Gas-phase proton transfer equilibria between fluoro- and chloro-toluene mixtures have been studied as a function of temperature to determine relative proton affinities and entropy changes. Some of the entropy changes are much greater than any values previously reported for proton-transfer reactions. It is suggested that this can only be explained if the ortho- and para-halogenotoluene isomers have a ‘dynamic’ protonated ion structure in which a mobile hydrogen atom is shared by two or more unsubstituted ring carbon atoms.
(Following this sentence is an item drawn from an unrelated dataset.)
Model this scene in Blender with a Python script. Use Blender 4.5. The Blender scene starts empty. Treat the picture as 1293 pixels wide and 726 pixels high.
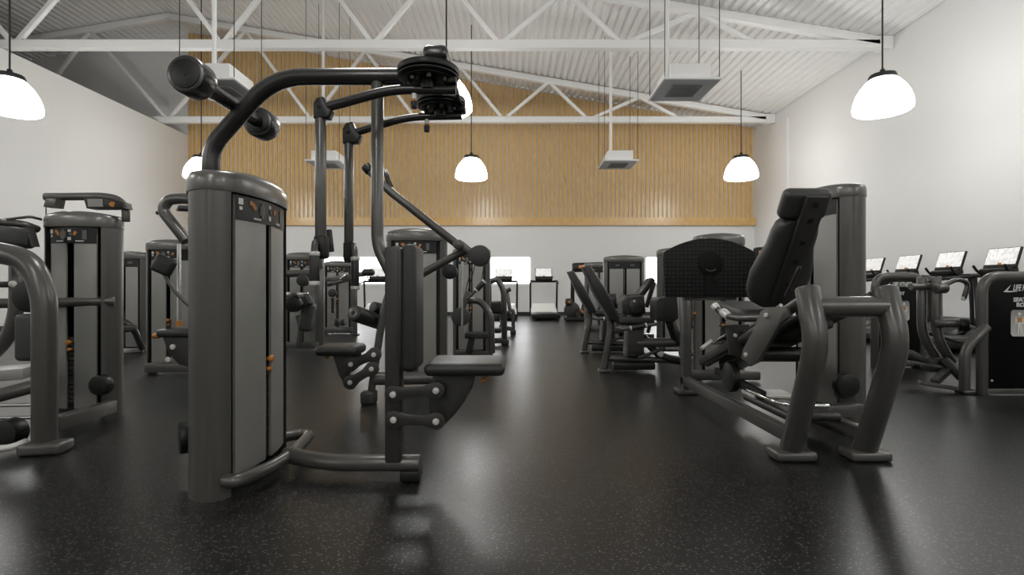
import bpy, bmesh, math, random
from mathutils import Vector, Matrix, Euler

random.seed(4)
PI = math.pi
V = Vector
FPX = 646.5           # 18 mm lens on a 36 mm sensor, 1293 px wide
COL = bpy.context.scene.collection
SC = bpy.context.scene


def P(px, py, d):
    """point at depth d metres seen at photo position px, py (camera 1 m above the floor)"""
    return V(((px - 646.5) * d / FPX, d, 1.0 - (py - 363.0) * d / FPX))


# ------------------------------------------------------------------ materials
def new_mat(name):
    m = bpy.data.materials.new(name)
    m.use_nodes = True
    nt = m.node_tree
    b = nt.nodes['Principled BSDF']
    return m, nt, b


def setp(b, **kw):
    for k, v in kw.items():
        b.inputs[k.replace('_', ' ')].default_value = v


def c4(r, g=None, b=None):
    if g is None:
        g = b = r
    return (r, g, b, 1)


def coords(nt, scale):
    tc = nt.nodes.new('ShaderNodeTexCoord')
    mp = nt.nodes.new('ShaderNodeMapping')
    mp.inputs['Scale'].default_value = scale if hasattr(scale, '__len__') else (scale,) * 3
    nt.links.new(tc.outputs['Object'], mp.inputs['Vector'])
    return mp.outputs['Vector']


def simple(name, col, rough=.5, metal=0.0, bump=0.0, bscale=200, var=0.0, coat=0.0, spec=.5):
    m, nt, b = new_mat(name)
    setp(b, Base_Color=col, Roughness=rough, Metallic=metal)
    b.inputs['Coat Weight'].default_value = coat
    b.inputs['Coat Roughness'].default_value = .25
    b.inputs['Specular IOR Level'].default_value = spec
    vec = coords(nt, 1)
    n = nt.nodes.new('ShaderNodeTexNoise')
    n.inputs['Scale'].default_value = bscale
    n.inputs['Detail'].default_value = 2
    nt.links.new(vec, n.inputs['Vector'])
    if bump:
        bp = nt.nodes.new('ShaderNodeBump')
        bp.inputs['Strength'].default_value = bump
        bp.inputs['Distance'].default_value = .002
        nt.links.new(n.outputs['Fac'], bp.inputs['Height'])
        nt.links.new(bp.outputs['Normal'], b.inputs['Normal'])
    if var:
        n2 = nt.nodes.new('ShaderNodeTexNoise')
        n2.inputs['Scale'].default_value = 3
        nt.links.new(vec, n2.inputs['Vector'])
        mx = nt.nodes.new('ShaderNodeMix')
        mx.data_type = 'RGBA'
        mx.inputs[6].default_value = tuple(x * (1 - var) for x in col[:3]) + (1,)
        mx.inputs[7].default_value = tuple(x * (1 + var) for x in col[:3]) + (1,)
        nt.links.new(n2.outputs['Fac'], mx.inputs[0])
        nt.links.new(mx.outputs[2], b.inputs['Base Color'])
    return m


def emissive(name, col, strength):
    m, nt, b = new_mat(name)
    setp(b, Base_Color=col, Roughness=.4)
    b.inputs['Emission Color'].default_value = col
    b.inputs['Emission Strength'].default_value = strength
    return m


M = {}
M['frame'] = simple('powder_coated_steel', c4(.078, .0755, .069), .30, .35, .05, 600, .06, .25)
M['shell'] = simple('satin_grey_shell', c4(.072, .070, .063), .34, .3, .04, 500, .05, .15)
M['cap'] = simple('glossy_grey_cap', c4(.125, .122, .111), .28, .35, .03, 500, .05, .3)
M['panel'] = simple('smoked_grey_shroud', c4(.25, .247, .228), .42, 0, .05, 900, .04)
M['arm'] = simple('dark_satin_arm', c4(.028, .027, .025), .27, .3, .03, 500, .05, .3)
M['dark'] = simple('black_plastic', c4(.0085, .0085, .008), .38, 0, .05, 300, .1, 0, .35)
M['matte'] = simple('matte_black', c4(.0045, .0045, .0043), .55, 0, .03, 300, .1, 0, .15)
M['gloss'] = simple('black_panel', c4(.003, .003, .003), .3, 0, .01, 100, .1, 0, .12)
M['vinyl'] = simple('black_vinyl', c4(.013, .013, .0125), .45, 0, .12, 700, .1)
M['graypad'] = simple('charcoal_vinyl', c4(.030, .030, .028), .48, 0, .12, 700, .1)
M['plate'] = simple('dark_steel_plate', c4(.034, .033, .030), .4, .3, .04, 300, .08)
M['chrome'] = simple('chrome', c4(.62, .62, .60), .16, 1.0, .01, 100)
M['bolt'] = simple('bright_bolt', c4(.6, .6, .57), .35, .3, .02, 100)
M['collar'] = simple('pale_collar', c4(.55, .55, .52), .35, .2, .02, 100)
M['orange'] = simple('orange_plastic', c4(.42, .17, .03), .4, 0, .03, 100)
M['white_mark'] = simple('white_print', c4(.6, .6, .58), .5, 0, .02, 100)
M['grey_mark'] = simple('grey_print', c4(.10, .10, .095), .5, 0, .02, 100)
M['wall'] = simple('white_painted_wall', c4(.75, .749, .735), .6, 0, .04, 90, .01)
M['deck'] = simple('white_roof_deck', c4(.80, .797, .78), .5, 0, .02, 60, .02)
M['truss'] = simple('white_painted_steel', c4(.80, .797, .78), .42, 0, .02, 80, .01)
M['white'] = simple('white_enamel', c4(.86, .86, .845), .35, 0, .01, 80)
M['ventgrey'] = simple('vent_grey', c4(.22, .22, .21), .5, 0, .02, 80)
M['ventplate'] = simple('vent_plate', c4(.36, .36, .35), .5, 0, .02, 80)
M['base'] = simple('dark_baseboard', c4(.02, .02, .02), .5, 0, .03, 80)
M['cord'] = simple('black_cord', c4(.012, .012, .012), .5, 0, .02, 80)
M['lamp'] = emissive('opal_lamp_glass', c4(1, .99, .97), 24.0)
M['screen'] = None


def floor_mat():
    m, nt, b = new_mat('speckled_rubber_floor')
    vec = coords(nt, 1)
    n = nt.nodes.new('ShaderNodeTexVoronoi')
    n.inputs['Scale'].default_value = 105
    nt.links.new(vec, n.inputs['Vector'])
    sp = nt.nodes.new('ShaderNodeSeparateColor')
    nt.links.new(n.outputs['Color'], sp.inputs[0])
    rad = nt.nodes.new('ShaderNodeMapRange')      # size of each fleck, many of them none
    rad.inputs['From Min'].default_value = .45
    rad.inputs['From Max'].default_value = 1
    rad.inputs['To Min'].default_value = .0
    rad.inputs['To Max'].default_value = .52
    nt.links.new(sp.outputs[0], rad.inputs['Value'])
    lt = nt.nodes.new('ShaderNodeMath'); lt.operation = 'LESS_THAN'
    nt.links.new(n.outputs['Distance'], lt.inputs[0])
    nt.links.new(rad.outputs[0], lt.inputs[1])
    r = nt.nodes.new('ShaderNodeMix'); r.data_type = 'RGBA'
    r.inputs[6].default_value = c4(.0075, .0074, .007)
    r.inputs[7].default_value = c4(.10, .099, .094)
    nt.links.new(lt.outputs[0], r.inputs[0])
    nt.links.new(r.outputs[2], b.inputs['Base Color'])
    n2 = nt.nodes.new('ShaderNodeTexNoise')
    n2.inputs['Scale'].default_value = 260
    n2.inputs['Detail'].default_value = 3
    nt.links.new(vec, n2.inputs['Vector'])
    n3 = nt.nodes.new('ShaderNodeTexNoise')
    n3.inputs['Scale'].default_value = .7
    nt.links.new(vec, n3.inputs['Vector'])
    mr = nt.nodes.new('ShaderNodeMapRange')
    mr.inputs['To Min'].default_value = .29
    mr.inputs['To Max'].default_value = .34
    nt.links.new(n3.outputs['Fac'], mr.inputs['Value'])
    nt.links.new(mr.outputs[0], b.inputs['Roughness'])
    bp = nt.nodes.new('ShaderNodeBump')
    bp.inputs['Strength'].default_value = .06
    bp.inputs['Distance'].default_value = .002
    nt.links.new(n2.outputs['Fac'], bp.inputs['Height'])
    nt.links.new(bp.outputs['Normal'], b.inputs['Normal'])
    return m


def wood_mat():
    m, nt, b = new_mat('oak_slats')
    vec = coords(nt, (6.5, 1, 1.2))
    n = nt.nodes.new('ShaderNodeTexNoise')
    n.inputs['Scale'].default_value = 3
    n.inputs['Detail'].default_value = 6
    nt.links.new(vec, n.inputs['Vector'])
    r = nt.nodes.new('ShaderNodeValToRGB')
    r.color_ramp.elements[0].position = .3
    r.color_ramp.elements[0].color = c4(.54, .325, .11)
    r.color_ramp.elements[1].position = .72
    r.color_ramp.elements[1].color = c4(.70, .46, .185)
    nt.links.new(n.outputs['Fac'], r.inputs['Fac'])
    nt.links.new(r.outputs['Color'], b.inputs['Base Color'])
    b.inputs['Roughness'].default_value = .27
    return m


def screen_mat():
    m, nt, b = new_mat('lit_screen')
    vec = coords(nt, (30, 30, 22))
    n = nt.nodes.new('ShaderNodeTexVoronoi')
    n.inputs['Scale'].default_value = .8
    nt.links.new(vec, n.inputs['Vector'])
    r = nt.nodes.new('ShaderNodeValToRGB')
    r.color_ramp.elements[0].position = .15
    r.color_ramp.elements[0].color = c4(.85, .85, .83)
    r.color_ramp.elements[1].position = .6
    r.color_ramp.elements[1].color = c4(.5, .5, .49)
    nt.links.new(n.outputs['Distance'], r.inputs['Fac'])
    nt.links.new(r.outputs['Color'], b.inputs['Base Color'])
    nt.links.new(r.outputs['Color'], b.inputs['Emission Color'])
    b.inputs['Emission Strength'].default_value = .75
    b.inputs['Roughness'].default_value = .3
    return m


def dimple_mat():
    """black moulded foot plate with rows of small raised studs"""
    m, nt, b = new_mat('studded_black_rubber')
    vec = coords(nt, 27)
    fr = nt.nodes.new('ShaderNodeVectorMath'); fr.operation = 'FRACTION'
    nt.links.new(vec, fr.inputs[0])
    sb = nt.nodes.new('ShaderNodeVectorMath'); sb.operation = 'SUBTRACT'
    sb.inputs[1].default_value = (.5, .5, .5)
    nt.links.new(fr.outputs[0], sb.inputs[0])
    ml = nt.nodes.new('ShaderNodeVectorMath'); ml.operation = 'MULTIPLY'
    ml.inputs[1].default_value = (1, 0, 1)
    nt.links.new(sb.outputs[0], ml.inputs[0])
    ln = nt.nodes.new('ShaderNodeVectorMath'); ln.operation = 'LENGTH'
    nt.links.new(ml.outputs[0], ln.inputs[0])
    mr = nt.nodes.new('ShaderNodeMapRange')
    mr.inputs['From Min'].default_value = .17
    mr.inputs['From Max'].default_value = .30
    mr.inputs['To Min'].default_value = 1
    mr.inputs['To Max'].default_value = 0
    nt.links.new(ln.outputs['Value'], mr.inputs['Value'])
    mx = nt.nodes.new('ShaderNodeMix'); mx.data_type = 'RGBA'
    mx.inputs[6].default_value = c4(.0045)
    mx.inputs[7].default_value = c4(.022, .022, .021)
    nt.links.new(mr.outputs[0], mx.inputs[0])
    nt.links.new(mx.outputs[2], b.inputs['Base Color'])
    bp = nt.nodes.new('ShaderNodeBump')
    bp.inputs['Distance'].default_value = .004
    nt.links.new(mr.outputs[0], bp.inputs['Height'])
    nt.links.new(bp.outputs['Normal'], b.inputs['Normal'])
    b.inputs['Roughness'].default_value = .6
    b.inputs['Specular IOR Level'].default_value = .25
    return m


def glass_mat():
    m = bpy.data.materials.new('window_glass')
    m.use_nodes = True
    nt = m.node_tree
    nt.nodes.clear()
    out = nt.nodes.new('ShaderNodeOutputMaterial')
    t = nt.nodes.new('ShaderNodeBsdfTransparent')
    g = nt.nodes.new('ShaderNodeBsdfGlossy')
    g.inputs['Roughness'].default_value = .03
    mx = nt.nodes.new('ShaderNodeMixShader')
    mx.inputs[0].default_value = .06
    nt.links.new(t.outputs[0], mx.inputs[1])
    nt.links.new(g.outputs[0], mx.inputs[2])
    nt.links.new(mx.outputs[0], out.inputs['Surface'])
    return m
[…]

There is also an apparent linear correlation between the proton affinities measured and the corresponding entropy of proton bonding of these species. This ‘isokinetic’ relationship has a slope of 589 ± 50 K and is consistent with the suggestion in these compounds that the internal translational movement of the proton within the plane of the aromatic ring decreases the more tightly bound it becomes. This appears to be the first time such a relationship has been observed for gas-phase proton transfer. The following proton affinities relative to A_p(p-chlorotoluene) were measured: p-chlorotoluene, 0; p-fluorotoluene, 1.2 ± 0.2; o-chlorotoluene, 16 ± 0.8; o-fluorotoluene, 28 ± 1.5; m-chlorotoluene, 33.9 ± 1.4; m-fluorotoluene, 36.9 ± 1.4 kJ mol^–1.